U.S. President Joe Biden delivers remarks, at a celebration for Jewish American Heritage Month, in the Rose Garden at the White House, in Washington, U.S., May 20, 2024. REUTERS/Leah Millis

Democrats are again trying to pass the Border Act, which they say would reform U.S. asylum laws, hire thousands of border agents and help curtail fentanyl smuggling.

Record numbers of migrants have been caught crossing the U.S.-Mexico border since Biden took office in 2021 and border security has become one of the leading presidential campaign issues ahead of the Nov. 5 election that will pit Biden against former President Donald Trump.

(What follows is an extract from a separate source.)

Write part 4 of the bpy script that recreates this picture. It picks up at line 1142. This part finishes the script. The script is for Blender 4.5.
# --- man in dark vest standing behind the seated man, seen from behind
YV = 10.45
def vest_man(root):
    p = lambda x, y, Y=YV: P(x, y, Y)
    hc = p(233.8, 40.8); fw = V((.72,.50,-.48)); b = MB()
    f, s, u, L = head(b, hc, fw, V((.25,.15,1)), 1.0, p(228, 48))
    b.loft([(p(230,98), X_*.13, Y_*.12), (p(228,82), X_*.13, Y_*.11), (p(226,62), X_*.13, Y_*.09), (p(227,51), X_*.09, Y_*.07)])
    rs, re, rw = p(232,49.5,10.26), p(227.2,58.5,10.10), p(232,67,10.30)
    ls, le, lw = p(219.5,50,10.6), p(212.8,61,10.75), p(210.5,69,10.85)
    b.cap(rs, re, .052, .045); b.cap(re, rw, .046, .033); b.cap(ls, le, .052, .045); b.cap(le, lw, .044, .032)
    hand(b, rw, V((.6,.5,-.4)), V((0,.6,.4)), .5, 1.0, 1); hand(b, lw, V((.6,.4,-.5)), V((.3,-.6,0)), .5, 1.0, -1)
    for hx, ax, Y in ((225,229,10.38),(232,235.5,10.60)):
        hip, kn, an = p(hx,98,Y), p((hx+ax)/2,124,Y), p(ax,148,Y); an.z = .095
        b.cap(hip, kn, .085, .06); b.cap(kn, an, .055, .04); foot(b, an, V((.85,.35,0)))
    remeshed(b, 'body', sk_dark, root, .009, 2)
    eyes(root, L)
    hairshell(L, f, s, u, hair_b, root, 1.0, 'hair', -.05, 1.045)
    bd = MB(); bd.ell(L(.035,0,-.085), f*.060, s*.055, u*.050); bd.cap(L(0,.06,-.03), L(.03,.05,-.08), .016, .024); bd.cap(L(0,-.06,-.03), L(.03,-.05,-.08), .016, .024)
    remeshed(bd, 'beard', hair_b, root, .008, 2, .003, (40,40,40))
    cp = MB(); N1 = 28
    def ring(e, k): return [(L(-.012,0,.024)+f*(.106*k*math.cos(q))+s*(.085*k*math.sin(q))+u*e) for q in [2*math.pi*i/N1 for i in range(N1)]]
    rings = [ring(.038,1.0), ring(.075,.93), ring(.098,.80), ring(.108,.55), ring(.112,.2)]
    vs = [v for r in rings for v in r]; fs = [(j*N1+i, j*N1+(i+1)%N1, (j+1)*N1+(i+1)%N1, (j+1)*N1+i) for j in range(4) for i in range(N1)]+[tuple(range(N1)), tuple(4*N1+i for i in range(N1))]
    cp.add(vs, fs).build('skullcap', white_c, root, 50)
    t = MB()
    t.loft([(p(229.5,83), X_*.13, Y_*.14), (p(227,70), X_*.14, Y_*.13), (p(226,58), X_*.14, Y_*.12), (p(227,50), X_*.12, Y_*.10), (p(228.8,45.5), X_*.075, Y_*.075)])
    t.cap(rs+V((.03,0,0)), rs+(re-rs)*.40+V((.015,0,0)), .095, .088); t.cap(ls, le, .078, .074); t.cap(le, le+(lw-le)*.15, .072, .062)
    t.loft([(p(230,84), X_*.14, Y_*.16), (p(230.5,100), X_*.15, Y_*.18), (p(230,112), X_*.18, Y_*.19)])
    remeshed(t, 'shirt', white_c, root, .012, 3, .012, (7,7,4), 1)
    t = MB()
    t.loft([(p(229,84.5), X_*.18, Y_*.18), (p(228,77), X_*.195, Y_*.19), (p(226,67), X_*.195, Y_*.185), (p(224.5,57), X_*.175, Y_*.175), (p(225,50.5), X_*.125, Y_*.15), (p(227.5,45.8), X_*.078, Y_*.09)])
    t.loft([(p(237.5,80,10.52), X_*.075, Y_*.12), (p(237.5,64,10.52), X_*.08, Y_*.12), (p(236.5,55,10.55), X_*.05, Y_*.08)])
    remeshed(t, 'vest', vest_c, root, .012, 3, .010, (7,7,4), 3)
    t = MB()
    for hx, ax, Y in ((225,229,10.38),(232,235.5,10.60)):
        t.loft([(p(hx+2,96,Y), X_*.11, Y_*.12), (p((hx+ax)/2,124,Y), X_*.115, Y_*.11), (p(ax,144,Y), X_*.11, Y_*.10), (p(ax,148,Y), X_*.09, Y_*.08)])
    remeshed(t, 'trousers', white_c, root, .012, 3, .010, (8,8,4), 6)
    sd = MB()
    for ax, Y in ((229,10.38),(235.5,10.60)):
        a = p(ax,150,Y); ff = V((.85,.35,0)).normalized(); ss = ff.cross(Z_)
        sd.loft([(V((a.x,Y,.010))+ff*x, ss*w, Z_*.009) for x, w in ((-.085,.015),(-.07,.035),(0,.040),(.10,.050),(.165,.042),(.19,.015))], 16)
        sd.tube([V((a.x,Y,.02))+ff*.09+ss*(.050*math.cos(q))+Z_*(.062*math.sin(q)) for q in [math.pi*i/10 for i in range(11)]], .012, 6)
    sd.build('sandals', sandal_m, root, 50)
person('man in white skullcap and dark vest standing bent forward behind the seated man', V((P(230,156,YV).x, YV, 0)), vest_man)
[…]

In February, a version of the bill stalled in the Senate after Trump told Republicans not to support it even though it contained several border-security measures they had sought. Biden and other Democrats said Trump undercut the bill in order to keep the border debate alive during the campaign.

Democratic Senate Leader Chuck Schumer on Sunday announced the Senate would seek to pass the new bill this week, after which the White House said it strongly supported the legislation.

In the president's calls to Johnson and Senate Minority Leader Mitch McConnell, Biden asked congressional Republicans to "stop playing politics" and quickly pass the legislation, the White House said.

Before the president reached out, leaders of the Republican-controlled House of Representatives called the bill politically motivated.

"Should it reach the House, the bill would be dead on arrival," Johnson and other Republicans said in a statement.

The previous legislation was tied to U.S. foreign aid for Ukraine and Israel, but this bill would stand alone, Schumer said.